Input data:
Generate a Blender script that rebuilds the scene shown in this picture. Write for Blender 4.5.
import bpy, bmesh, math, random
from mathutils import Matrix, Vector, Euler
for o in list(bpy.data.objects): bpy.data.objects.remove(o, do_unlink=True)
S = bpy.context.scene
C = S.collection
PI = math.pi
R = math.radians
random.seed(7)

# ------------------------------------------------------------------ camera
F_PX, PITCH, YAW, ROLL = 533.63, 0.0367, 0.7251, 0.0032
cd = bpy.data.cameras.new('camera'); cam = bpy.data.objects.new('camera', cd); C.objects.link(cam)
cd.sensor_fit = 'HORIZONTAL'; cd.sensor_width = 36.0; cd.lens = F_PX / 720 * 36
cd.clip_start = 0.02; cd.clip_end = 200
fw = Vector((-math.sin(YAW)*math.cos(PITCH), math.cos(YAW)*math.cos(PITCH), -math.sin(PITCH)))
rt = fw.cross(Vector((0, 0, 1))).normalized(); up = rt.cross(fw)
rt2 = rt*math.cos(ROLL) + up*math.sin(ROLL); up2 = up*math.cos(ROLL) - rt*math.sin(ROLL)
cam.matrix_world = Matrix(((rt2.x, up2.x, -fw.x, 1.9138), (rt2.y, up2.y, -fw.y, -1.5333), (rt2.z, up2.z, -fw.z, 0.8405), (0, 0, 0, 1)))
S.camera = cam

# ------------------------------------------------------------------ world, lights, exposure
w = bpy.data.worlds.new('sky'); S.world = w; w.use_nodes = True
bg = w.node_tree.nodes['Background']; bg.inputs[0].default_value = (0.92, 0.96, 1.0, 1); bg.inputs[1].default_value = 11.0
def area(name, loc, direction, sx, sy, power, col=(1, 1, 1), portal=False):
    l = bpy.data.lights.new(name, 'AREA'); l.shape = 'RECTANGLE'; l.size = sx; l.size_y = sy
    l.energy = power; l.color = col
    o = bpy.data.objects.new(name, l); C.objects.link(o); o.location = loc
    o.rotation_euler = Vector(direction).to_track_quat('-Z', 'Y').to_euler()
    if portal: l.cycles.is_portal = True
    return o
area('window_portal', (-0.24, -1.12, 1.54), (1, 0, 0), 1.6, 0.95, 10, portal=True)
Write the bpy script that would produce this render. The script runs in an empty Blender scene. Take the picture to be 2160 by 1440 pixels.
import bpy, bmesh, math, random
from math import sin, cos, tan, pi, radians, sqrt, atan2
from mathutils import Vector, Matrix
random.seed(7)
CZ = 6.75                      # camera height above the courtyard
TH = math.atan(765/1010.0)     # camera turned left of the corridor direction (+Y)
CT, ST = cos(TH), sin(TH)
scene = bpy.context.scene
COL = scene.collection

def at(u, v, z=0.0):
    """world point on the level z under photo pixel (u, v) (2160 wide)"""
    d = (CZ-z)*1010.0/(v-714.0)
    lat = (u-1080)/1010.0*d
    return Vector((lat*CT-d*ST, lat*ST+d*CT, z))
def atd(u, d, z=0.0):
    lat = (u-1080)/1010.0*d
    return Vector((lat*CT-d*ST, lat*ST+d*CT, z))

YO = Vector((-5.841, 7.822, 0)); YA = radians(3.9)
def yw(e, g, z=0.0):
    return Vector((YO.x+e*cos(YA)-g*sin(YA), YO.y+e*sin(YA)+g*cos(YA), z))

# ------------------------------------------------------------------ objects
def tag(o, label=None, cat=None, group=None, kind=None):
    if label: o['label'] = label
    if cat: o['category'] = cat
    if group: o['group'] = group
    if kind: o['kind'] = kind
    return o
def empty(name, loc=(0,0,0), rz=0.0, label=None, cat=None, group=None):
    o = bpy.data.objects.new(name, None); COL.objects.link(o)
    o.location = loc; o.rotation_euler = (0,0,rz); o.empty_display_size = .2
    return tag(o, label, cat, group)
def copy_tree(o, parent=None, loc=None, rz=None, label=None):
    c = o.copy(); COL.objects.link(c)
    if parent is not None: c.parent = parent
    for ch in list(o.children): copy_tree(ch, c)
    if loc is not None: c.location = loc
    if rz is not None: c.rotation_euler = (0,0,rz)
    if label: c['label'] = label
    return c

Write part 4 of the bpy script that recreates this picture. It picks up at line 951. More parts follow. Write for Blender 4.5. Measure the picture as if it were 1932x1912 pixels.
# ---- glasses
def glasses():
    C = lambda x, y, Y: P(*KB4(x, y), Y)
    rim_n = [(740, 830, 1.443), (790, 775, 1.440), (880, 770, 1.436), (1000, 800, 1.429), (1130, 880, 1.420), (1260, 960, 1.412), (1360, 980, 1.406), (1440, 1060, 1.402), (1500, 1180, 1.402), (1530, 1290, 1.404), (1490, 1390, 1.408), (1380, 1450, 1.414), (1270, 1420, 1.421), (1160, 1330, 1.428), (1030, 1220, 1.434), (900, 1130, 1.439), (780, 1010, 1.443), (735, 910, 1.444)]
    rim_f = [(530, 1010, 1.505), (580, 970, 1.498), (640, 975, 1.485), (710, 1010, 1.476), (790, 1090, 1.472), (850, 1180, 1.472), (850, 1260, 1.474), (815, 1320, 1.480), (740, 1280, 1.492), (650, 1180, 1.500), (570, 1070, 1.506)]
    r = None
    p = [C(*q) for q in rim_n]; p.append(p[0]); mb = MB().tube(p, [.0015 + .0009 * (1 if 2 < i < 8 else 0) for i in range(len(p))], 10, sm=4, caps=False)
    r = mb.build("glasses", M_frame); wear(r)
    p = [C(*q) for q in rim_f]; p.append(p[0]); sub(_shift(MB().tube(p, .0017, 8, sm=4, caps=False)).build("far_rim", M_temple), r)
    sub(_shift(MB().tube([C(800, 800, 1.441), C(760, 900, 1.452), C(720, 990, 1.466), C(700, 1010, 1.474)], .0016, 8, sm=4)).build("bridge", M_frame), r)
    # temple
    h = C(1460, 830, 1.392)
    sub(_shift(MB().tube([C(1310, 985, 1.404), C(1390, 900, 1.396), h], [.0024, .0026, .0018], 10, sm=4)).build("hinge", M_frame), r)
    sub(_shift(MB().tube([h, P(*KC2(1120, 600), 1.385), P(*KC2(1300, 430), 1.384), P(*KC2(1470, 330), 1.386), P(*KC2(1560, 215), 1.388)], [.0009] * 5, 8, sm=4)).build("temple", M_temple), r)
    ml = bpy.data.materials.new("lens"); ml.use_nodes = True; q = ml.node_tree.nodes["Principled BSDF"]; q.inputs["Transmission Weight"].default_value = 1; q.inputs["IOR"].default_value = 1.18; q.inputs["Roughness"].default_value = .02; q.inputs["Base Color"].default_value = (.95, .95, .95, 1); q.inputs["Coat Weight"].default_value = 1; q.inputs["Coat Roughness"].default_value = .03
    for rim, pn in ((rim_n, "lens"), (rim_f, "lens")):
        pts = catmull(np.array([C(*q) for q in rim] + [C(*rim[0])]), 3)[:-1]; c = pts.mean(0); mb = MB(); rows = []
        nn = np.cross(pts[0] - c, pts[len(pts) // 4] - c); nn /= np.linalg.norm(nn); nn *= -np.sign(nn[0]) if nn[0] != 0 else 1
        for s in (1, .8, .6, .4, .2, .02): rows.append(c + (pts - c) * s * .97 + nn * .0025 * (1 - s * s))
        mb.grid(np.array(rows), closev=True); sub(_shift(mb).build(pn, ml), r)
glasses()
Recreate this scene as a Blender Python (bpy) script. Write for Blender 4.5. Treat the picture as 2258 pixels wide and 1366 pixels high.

Goal:
Find every line that holds "pixels" and copy it.

The reply:
Write the bpy script that would produce this render. The script runs in an empty Blender scene. Take the picture to be 2160 by 1440 pixels.
Write part 4 of the bpy script that recreates this picture. It picks up at line 951. More parts follow. Write for Blender 4.5. Measure the picture as if it were 1932x1912 pixels.
Recreate this scene as a Blender Python (bpy) script. Write for Blender 4.5. Treat the picture as 2258 pixels wide and 1366 pixels high.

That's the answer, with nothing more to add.